Michael Hann

The songs are still as fresh and appetising as a hot loaf: The Lightning Seeds livestream reviewed

Compared with Ian Broudie’s primary-coloured pop, Julien Baker's songs, livestreamed from Nashville, seemed pallid

The Lightning Seeds were a marvel at the North Will Rise Again online festival. Image: Ian Georgeson / Shutterstock 
issue 10 April 2021

One thing about a streamed festival is that the toilets are better than at the real thing. The other thing, though, is that it’s not really a festival. That’s not to knock the North Will Rise Again (TNWRA), which took place over Saturday and Sunday nights a few weeks back, the first featuring Liverpudlian bands and filmed in that city, the second coming from Manchester, with Mancunian groups.

The simple fact is, you can’t replicate a festival online: what the best festivals offer is chance, when one stumbles across something wholly unexpectedly on some outlying stage at an unpromising time of day. Simple economics make that impossible for an event charging a tenner: unless you were to get Woodstock levels of attendance, there would be no way to pay the bands. Hence TNWRA was just three bands per night, and only one each night familiar to a wider audience — the Lightning Seeds representing Liverpool and the Charlatans for Manchester.

By golly does Broudie know his way around a melody… these songs were as fresh and appetising as a hot loaf

The Liverpudlian supports — a young woman going by the name of Zuzu, with a three-piece backing group, and a band called Red Rum Club — served the purpose of reminding one that a band can be wholly capable and perfectly entertaining without really prompting much more than idle curiosity.
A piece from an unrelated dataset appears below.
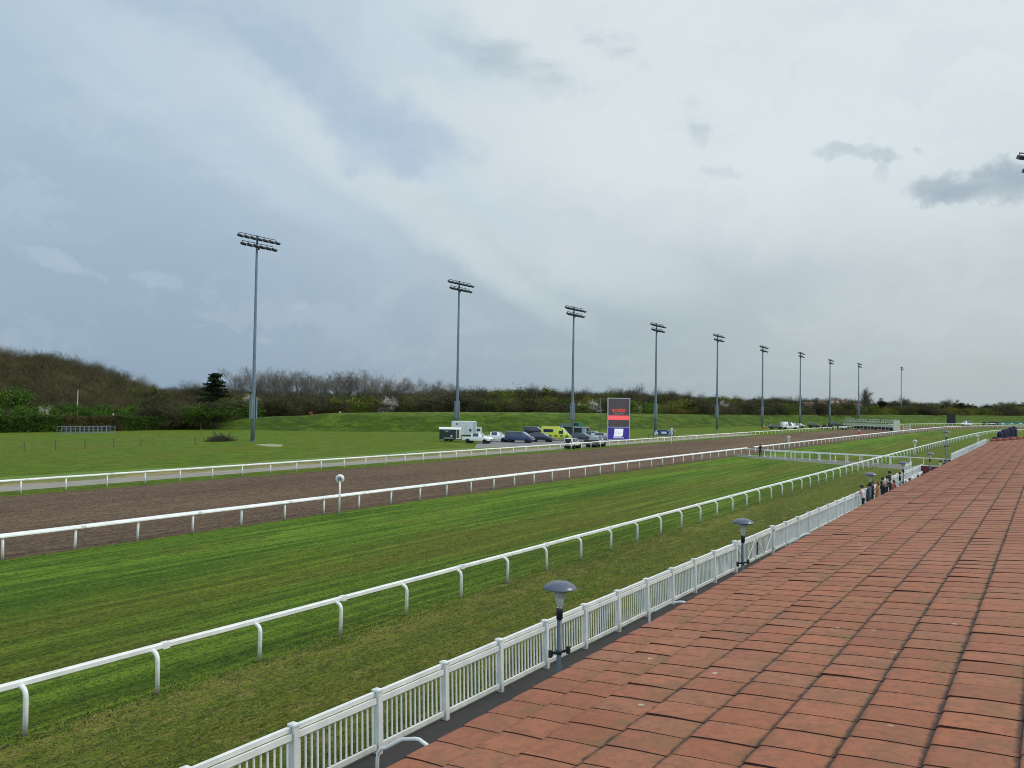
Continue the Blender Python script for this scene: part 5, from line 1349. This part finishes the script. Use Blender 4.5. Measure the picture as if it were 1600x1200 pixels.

At a real festival they might make you look up from your chat for a couple of minutes, nod appreciatively, but you’d be unlikely to bother with the 50-yard walk to the front of the stage.

Their shortcomings were highlighted by the main event because the Lightning Seeds — the name under which Ian Broudie operates, with an excellent young band behind him — were a marvel. I suspect Broudie’s ubiquity in the 1990s — ‘Three Lions’, the Goal of the Month music on Match of the Day, hit singles every three weeks — made us all take him for granted.